The newspaper said on Wednesday that Pakistan`s military chief, Gen Ashfaq Parvez Kayani, reinforced this message on Monday when he told Gen David H. Petraeus, the head of the US Central Command, that the United States should not expect “a major operation in North Waziristan” in the coming months.
“The letters between the two leaders, while couched in diplomatic niceties and pledging mutual respect and increased cooperation against insurgents, reflect ongoing strains in a relationship that is crucial to both,” the Post observed.
The newspaper noted that Mr Zardari, with a weakening hold on power and under strong military and political pressure, was anxious not to be seen as kowtowing to US pressure.
The Post noted that both the military and the civilian government publicly deny cooperation with US attacks on insurgent targets inside Pakistan, launched from CIA-operated unmanned aircraft, and the US military`s use of two Pakistani air bases — Shamsi in Balochistan and Shahbaz in Sindh.
The report said that Mr Zardari did not mention India by name in his three-page letter to Mr Obama, but he made repeated reference to Pakistan`s core interests, unresolved historical conflicts and conventional imbalances.
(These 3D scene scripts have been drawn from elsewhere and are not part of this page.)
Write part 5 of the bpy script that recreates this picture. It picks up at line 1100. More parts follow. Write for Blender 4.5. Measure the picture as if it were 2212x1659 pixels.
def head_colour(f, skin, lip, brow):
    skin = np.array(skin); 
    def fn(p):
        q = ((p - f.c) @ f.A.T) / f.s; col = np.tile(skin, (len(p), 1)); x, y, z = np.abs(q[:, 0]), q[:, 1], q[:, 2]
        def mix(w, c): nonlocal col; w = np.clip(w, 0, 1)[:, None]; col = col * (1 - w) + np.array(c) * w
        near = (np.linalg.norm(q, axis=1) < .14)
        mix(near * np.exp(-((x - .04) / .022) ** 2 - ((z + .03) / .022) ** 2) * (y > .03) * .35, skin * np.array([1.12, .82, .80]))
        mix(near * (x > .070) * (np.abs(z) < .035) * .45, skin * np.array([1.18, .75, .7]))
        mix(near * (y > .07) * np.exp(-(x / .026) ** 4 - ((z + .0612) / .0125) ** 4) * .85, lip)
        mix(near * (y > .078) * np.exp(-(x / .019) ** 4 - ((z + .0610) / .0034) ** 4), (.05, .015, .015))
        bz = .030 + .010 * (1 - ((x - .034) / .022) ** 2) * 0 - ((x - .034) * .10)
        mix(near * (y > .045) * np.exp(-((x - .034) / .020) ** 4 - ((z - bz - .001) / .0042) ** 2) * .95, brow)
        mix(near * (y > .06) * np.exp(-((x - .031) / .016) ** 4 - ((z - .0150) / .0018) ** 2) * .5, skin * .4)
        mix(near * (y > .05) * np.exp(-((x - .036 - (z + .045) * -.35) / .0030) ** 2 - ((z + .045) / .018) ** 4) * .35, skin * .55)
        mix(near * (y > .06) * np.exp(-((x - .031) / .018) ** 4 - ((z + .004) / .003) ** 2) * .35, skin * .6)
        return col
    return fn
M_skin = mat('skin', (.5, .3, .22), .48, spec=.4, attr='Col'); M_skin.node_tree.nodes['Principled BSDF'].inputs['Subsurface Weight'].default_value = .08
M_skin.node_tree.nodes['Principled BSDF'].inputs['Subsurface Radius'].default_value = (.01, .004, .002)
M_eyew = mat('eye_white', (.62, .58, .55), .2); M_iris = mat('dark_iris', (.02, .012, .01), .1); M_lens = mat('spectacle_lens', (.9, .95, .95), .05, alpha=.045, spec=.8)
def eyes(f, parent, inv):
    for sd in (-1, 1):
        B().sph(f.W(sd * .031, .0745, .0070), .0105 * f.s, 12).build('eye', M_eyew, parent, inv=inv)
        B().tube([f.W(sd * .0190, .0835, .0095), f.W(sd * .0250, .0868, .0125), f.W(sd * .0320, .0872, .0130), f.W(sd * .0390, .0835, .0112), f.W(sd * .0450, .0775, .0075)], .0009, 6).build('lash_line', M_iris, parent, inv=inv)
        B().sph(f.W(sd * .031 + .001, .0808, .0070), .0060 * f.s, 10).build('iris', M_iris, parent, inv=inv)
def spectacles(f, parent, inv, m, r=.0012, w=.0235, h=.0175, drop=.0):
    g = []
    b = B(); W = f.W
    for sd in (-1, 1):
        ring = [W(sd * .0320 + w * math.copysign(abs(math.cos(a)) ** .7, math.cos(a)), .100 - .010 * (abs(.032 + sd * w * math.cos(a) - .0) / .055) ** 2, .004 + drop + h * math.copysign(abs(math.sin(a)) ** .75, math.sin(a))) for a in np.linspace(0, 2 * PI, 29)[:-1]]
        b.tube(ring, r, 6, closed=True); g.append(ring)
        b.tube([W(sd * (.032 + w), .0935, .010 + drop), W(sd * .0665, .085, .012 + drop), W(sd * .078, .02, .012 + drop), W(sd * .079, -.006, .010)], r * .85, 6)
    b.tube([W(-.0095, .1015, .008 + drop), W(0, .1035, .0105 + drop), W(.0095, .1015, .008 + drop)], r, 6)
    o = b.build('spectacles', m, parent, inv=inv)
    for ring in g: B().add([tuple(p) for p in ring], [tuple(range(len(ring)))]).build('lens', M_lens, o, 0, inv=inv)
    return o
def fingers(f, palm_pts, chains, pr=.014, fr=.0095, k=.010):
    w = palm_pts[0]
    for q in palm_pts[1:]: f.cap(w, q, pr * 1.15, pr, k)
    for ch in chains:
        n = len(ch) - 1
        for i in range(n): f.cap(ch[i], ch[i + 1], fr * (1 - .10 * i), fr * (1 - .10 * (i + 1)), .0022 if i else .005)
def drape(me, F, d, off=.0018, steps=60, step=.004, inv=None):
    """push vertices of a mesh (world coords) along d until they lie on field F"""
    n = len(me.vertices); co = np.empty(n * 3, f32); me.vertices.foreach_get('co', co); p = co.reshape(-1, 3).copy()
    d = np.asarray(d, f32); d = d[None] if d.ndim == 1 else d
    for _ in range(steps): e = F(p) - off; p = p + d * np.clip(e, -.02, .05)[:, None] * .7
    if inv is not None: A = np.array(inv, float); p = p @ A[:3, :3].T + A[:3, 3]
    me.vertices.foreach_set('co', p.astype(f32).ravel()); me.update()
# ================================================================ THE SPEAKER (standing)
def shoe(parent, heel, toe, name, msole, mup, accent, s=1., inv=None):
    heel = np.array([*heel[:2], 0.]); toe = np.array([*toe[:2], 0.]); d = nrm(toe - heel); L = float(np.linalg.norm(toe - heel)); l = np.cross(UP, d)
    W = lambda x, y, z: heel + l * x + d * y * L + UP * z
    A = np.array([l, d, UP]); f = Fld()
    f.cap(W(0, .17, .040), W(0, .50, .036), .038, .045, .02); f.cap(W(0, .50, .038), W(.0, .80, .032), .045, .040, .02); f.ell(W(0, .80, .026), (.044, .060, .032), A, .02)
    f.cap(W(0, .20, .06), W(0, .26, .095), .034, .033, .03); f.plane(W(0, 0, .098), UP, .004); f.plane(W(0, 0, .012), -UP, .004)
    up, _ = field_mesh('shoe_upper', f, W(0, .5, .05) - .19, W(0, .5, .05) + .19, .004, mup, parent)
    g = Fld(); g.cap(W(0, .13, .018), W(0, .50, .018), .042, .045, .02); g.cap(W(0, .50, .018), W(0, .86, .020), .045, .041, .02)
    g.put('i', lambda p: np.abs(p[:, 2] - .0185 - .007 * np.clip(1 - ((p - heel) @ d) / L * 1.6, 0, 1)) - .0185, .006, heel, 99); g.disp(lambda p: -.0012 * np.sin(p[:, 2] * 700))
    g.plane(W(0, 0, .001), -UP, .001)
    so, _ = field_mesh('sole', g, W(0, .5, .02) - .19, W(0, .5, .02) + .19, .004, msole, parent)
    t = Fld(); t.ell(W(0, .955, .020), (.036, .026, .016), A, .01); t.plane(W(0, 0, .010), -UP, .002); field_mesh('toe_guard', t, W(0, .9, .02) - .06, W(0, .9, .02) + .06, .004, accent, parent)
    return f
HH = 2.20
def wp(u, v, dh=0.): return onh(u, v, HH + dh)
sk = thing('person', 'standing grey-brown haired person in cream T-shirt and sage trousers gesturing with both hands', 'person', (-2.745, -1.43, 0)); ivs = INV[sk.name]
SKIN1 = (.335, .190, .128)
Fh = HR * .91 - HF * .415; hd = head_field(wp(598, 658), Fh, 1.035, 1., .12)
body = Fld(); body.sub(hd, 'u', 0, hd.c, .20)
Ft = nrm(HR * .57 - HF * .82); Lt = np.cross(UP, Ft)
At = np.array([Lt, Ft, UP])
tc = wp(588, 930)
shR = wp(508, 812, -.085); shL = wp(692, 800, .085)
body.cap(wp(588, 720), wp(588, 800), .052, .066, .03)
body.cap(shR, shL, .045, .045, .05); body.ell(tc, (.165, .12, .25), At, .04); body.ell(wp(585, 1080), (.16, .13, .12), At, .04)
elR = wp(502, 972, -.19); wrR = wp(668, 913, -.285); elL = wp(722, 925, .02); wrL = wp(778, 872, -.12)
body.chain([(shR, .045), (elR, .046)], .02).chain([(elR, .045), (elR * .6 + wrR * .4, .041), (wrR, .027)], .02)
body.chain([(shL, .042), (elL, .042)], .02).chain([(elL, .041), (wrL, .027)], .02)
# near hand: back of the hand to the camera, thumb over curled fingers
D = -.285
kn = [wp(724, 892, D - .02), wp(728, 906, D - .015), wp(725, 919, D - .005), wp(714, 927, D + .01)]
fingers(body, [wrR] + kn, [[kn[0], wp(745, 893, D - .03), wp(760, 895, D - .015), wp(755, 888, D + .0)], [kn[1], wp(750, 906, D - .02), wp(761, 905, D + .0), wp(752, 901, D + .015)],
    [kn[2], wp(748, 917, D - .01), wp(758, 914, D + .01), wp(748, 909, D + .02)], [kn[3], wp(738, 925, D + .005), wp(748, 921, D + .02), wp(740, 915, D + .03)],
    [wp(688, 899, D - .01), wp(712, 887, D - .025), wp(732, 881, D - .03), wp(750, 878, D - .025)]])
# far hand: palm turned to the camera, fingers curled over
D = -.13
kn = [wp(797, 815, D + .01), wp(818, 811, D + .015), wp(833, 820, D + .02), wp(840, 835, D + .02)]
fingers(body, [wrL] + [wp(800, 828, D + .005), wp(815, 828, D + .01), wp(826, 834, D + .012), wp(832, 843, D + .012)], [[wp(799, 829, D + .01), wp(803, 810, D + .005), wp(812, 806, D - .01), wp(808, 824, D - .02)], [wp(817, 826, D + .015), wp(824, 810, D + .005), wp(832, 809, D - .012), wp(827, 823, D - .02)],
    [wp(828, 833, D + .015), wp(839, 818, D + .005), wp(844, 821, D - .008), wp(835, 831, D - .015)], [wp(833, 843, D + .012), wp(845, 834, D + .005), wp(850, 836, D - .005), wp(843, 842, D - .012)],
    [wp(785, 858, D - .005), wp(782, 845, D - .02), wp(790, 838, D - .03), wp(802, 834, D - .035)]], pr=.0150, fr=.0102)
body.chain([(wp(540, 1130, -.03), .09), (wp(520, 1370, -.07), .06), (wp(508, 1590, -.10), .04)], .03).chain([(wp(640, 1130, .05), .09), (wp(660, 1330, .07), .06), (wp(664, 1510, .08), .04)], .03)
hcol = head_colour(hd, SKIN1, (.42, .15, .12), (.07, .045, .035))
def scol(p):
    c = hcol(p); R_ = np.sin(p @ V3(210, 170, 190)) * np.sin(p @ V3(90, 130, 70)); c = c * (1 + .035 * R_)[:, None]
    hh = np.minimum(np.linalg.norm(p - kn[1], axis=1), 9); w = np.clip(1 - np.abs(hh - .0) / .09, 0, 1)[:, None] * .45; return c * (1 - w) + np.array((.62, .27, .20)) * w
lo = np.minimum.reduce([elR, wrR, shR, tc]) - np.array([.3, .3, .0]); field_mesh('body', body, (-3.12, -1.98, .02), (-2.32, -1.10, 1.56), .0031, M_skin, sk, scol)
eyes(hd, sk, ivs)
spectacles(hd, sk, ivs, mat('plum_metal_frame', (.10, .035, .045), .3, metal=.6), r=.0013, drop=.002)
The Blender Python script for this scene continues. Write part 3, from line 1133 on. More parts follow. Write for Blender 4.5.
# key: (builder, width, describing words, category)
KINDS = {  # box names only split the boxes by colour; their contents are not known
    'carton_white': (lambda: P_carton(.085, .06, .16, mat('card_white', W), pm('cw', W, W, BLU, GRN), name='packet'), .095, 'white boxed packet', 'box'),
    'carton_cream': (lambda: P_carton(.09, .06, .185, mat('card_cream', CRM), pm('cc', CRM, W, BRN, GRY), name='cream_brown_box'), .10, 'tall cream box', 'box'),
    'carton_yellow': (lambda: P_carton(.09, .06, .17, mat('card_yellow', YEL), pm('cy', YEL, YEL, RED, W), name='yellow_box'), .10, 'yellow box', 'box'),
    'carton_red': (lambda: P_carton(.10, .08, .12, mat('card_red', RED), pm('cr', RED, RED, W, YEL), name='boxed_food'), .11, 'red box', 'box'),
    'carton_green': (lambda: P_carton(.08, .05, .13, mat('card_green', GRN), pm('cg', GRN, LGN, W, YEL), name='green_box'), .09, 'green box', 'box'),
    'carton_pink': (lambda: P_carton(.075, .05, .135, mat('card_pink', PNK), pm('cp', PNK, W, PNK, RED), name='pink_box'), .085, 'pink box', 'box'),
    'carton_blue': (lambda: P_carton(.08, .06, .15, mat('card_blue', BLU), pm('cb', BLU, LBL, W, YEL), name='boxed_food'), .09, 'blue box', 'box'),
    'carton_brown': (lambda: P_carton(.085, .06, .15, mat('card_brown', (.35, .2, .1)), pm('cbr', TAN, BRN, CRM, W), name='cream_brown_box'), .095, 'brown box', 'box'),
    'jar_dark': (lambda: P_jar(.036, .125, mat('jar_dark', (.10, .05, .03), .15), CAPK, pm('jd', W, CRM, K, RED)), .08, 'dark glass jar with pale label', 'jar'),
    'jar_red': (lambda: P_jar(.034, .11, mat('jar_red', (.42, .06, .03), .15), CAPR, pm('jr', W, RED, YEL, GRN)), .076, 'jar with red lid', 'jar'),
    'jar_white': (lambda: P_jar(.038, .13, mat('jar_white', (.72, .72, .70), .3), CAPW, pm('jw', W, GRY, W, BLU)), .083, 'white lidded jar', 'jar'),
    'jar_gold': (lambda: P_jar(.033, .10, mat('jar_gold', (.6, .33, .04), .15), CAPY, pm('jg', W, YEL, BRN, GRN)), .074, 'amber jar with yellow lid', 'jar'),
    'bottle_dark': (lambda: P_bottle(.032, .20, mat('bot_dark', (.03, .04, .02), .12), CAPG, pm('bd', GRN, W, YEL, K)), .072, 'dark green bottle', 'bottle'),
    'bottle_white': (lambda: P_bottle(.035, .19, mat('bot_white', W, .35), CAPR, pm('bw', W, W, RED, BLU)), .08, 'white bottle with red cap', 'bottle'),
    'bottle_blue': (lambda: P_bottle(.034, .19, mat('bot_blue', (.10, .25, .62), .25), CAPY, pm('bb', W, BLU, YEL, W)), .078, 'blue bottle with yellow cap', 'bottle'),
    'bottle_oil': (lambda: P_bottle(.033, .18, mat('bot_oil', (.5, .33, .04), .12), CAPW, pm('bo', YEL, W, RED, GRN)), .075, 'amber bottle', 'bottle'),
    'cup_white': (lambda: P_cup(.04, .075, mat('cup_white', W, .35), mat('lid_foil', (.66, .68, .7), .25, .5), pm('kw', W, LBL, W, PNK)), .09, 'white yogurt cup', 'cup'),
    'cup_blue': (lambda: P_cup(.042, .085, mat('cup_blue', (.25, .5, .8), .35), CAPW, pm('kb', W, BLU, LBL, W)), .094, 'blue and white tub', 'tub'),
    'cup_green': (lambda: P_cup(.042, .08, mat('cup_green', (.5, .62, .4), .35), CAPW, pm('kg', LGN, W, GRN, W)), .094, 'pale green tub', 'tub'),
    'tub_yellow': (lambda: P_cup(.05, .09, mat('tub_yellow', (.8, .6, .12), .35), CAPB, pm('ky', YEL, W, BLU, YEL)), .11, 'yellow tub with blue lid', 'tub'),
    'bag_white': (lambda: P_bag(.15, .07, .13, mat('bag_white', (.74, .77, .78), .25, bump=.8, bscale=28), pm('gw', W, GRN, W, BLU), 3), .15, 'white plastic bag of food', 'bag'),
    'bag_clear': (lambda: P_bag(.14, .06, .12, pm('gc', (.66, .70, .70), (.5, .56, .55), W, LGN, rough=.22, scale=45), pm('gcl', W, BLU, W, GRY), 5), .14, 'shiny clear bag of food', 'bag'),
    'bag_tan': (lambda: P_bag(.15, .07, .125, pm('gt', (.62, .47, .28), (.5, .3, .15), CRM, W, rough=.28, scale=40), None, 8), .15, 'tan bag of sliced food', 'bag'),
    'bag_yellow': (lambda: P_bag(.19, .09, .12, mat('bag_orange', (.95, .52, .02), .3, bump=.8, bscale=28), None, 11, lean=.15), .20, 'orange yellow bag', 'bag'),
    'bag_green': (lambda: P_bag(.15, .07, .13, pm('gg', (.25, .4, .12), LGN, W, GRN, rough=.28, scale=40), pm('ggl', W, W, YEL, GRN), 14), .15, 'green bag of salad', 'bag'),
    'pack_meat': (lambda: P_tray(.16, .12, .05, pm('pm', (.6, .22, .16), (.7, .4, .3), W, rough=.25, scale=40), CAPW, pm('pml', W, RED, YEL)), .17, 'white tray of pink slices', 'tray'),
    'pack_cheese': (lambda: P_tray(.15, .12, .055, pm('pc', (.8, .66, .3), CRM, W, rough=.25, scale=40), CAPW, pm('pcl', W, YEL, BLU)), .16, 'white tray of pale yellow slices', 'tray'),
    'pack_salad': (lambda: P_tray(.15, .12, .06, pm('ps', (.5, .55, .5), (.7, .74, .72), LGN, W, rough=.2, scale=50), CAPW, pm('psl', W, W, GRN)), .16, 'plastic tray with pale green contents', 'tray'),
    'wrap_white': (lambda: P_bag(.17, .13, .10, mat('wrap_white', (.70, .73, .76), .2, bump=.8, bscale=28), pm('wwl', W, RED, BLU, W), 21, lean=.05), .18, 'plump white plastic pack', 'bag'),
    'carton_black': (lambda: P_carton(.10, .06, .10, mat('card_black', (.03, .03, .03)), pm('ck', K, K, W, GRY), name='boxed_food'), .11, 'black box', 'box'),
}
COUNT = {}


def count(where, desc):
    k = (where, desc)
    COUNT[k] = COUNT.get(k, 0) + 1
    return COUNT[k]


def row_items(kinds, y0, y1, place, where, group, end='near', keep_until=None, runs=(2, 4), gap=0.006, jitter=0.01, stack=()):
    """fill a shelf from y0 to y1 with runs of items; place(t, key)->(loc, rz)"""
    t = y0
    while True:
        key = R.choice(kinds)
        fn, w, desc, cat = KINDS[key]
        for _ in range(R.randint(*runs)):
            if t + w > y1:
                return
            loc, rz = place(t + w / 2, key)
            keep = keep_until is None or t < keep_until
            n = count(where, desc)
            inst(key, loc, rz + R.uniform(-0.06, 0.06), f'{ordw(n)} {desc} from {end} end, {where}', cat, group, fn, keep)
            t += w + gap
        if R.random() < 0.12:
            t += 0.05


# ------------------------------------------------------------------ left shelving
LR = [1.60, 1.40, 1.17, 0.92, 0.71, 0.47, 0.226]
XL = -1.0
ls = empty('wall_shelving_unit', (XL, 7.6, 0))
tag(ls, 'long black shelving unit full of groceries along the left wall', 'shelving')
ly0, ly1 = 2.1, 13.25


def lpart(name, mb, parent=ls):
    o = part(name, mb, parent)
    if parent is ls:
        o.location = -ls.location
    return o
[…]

He called on Mr Obama to push Pakistan`s neighbours towards diplomatic rapprochement with Islamabad.
Pakistan`s counterterrorism efforts, Mr Zardari said, were based on the country`s own threat assessment and timetable. He noted that military operations in the Swat Valley alone had cost Pakistan $2.5 billion and said that Pakistan expected the United States to provide increased material support.
The daily noted that the long-term success of Mr Obama`s new Afghanistan strategy depended on Pakistan moving forcefully against “Taliban havens in Fata and Balochistan” as Islamabad did not allow US ground troops to operate inside the country.
The newspaper reported that in return for a three-fold increase in US assistance to Pakistan, Washington wanted Islamabad to launch an offensive against the Haqqani network of militants which the Americans said operated from North Waziristan.
Officials who discussed Gen Petraeus`s meeting with Gen Kayani in Islamabad told the Post that the US general expressed some irritation at Pakistan`s complaints against the United States but accepted what one US official called Gen Kayani`s explanation of “the limits of their forces in terms of capacity”.
Another US defence official told the newspaper that Pakistan was “already doing an extraordinary amount”. They were “a sovereign nation”, he said, and “all we can do is keep encouraging them to keep it up”.
Gen Kayani, the official said, expressed concern that stepped-up US operations in Afghanistan were pushing insurgents into Pakistan. He said that the military had begun raids into North Waziristan and was working with tribes in the area to expel Uzbek and Arab insurgents.